Global financial messaging cooperative Swift blamed the shortcomings in banks’ automated payment processes and also reconciliation for the regulatory penalties on 19 of them last week and said it’s not their job to police the lenders.
Over the past week, the Reserve Bank has penalised 19 banks, including SBI and ICICI Bank, for non-compliance with the Swift system — the virtual connection between India and the rest of the world when it comes to financial messaging. The penalty amounts ranged between Rs 1 and Rs 4 crore and the overall penalty totals Rs 40 crore.
Alain Raes, Swift Chief Executive for Asia Pacific and EMEA, however, refused to comment on the penalised banks’ contention that such shortcomings are “minor” in nature. “It’s about STP (straight through processing) automation within a bank’s operations, which has nothing to do with us, and also reconciliation,” Raes told reporters here.
He also stressed that none of these shortcomings are Swift’s own doing and expressed their inability to police all the members. “Whenever we find a shortcoming in any member institution, we flag the same to the respective regulator and it’s up to the regulator to take a call on how to tackle the issue,” he said.
Raes, however, conceded that the aspects on automation are fairly expensive for the lenders, but its country head Kiran Shetty was quick to add that the cost of a fraud will be much larger.
It can be noted that the modus operandi of over Rs 13,000 crore fraud at state-run Punjab National Bank, allegedly perpetrated by diamond traders Nirav Modi and Mehul Choksi, rested on the abuse of the Swift system.
In the absence of an integration between a bank’s core banking system and the Swift platform, a PNB official connived with the fraudsters to send several payment messages to dubious foreign entities, defrauding the bank.
‘Unfair to blame Swift’
Raes parried a question on whether all the institutions served by them have their CBS platforms integrated with Swift but said they have been insisting on reducing manual intervention in transactions as much of the frauds have happened due to manual interventions. He also said it will be unfair to blame Swift for frauds being perpetrated at member-banks as their role is limited to flagging concerns as a “hygiene” policy.

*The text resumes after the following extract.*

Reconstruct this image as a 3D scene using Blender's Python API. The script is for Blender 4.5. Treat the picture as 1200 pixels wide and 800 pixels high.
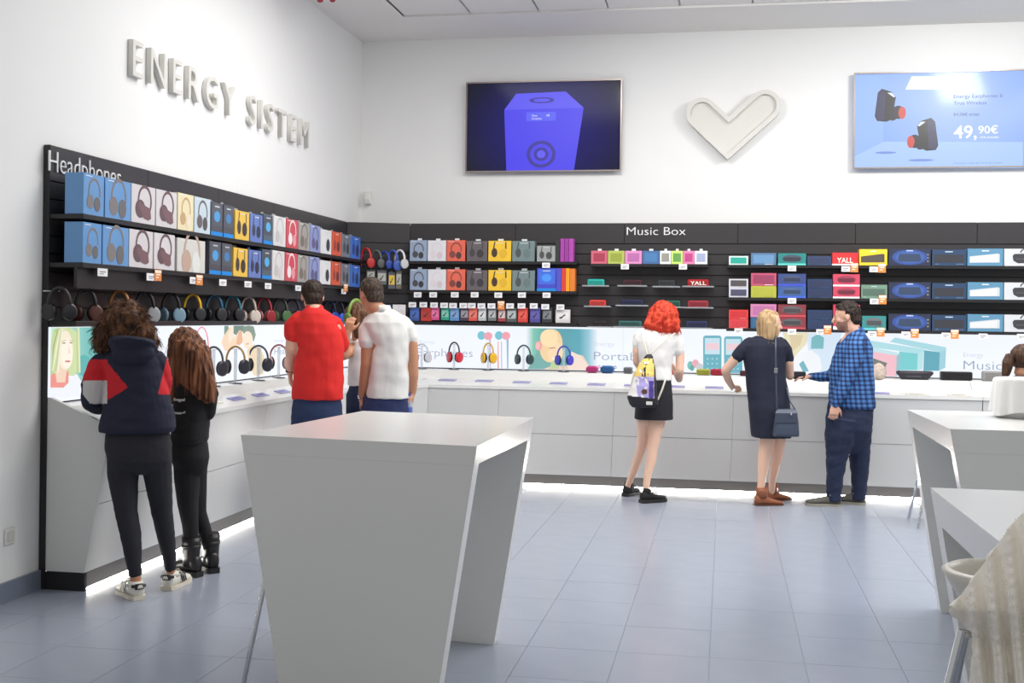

He said the agency has listed down 16 principles which are mandatory for every institution connecting with the world, adding all its Indian clientèle are in compliance with them from a self-attestation perspective.
It is also adding two more principles as part of its ongoing efforts to make the security architecture more robust, he said, adding these two are derived from the list of 11 principles which are a part of an “advisory” list at present.
About data localisation, Raes said increasing instances of regulatory requirements in various geographies will push up costs of financial messaging.
Shetty said SBI will soon be joining a list of 11 Indian banks using the modern GPI (global payments initiative) platform aimed at making payments more efficient, fast, transparent and cheaper. Swift India also recently appointed former SBI chairman Arundhati Bhattacharya as the chairman of its board, he added.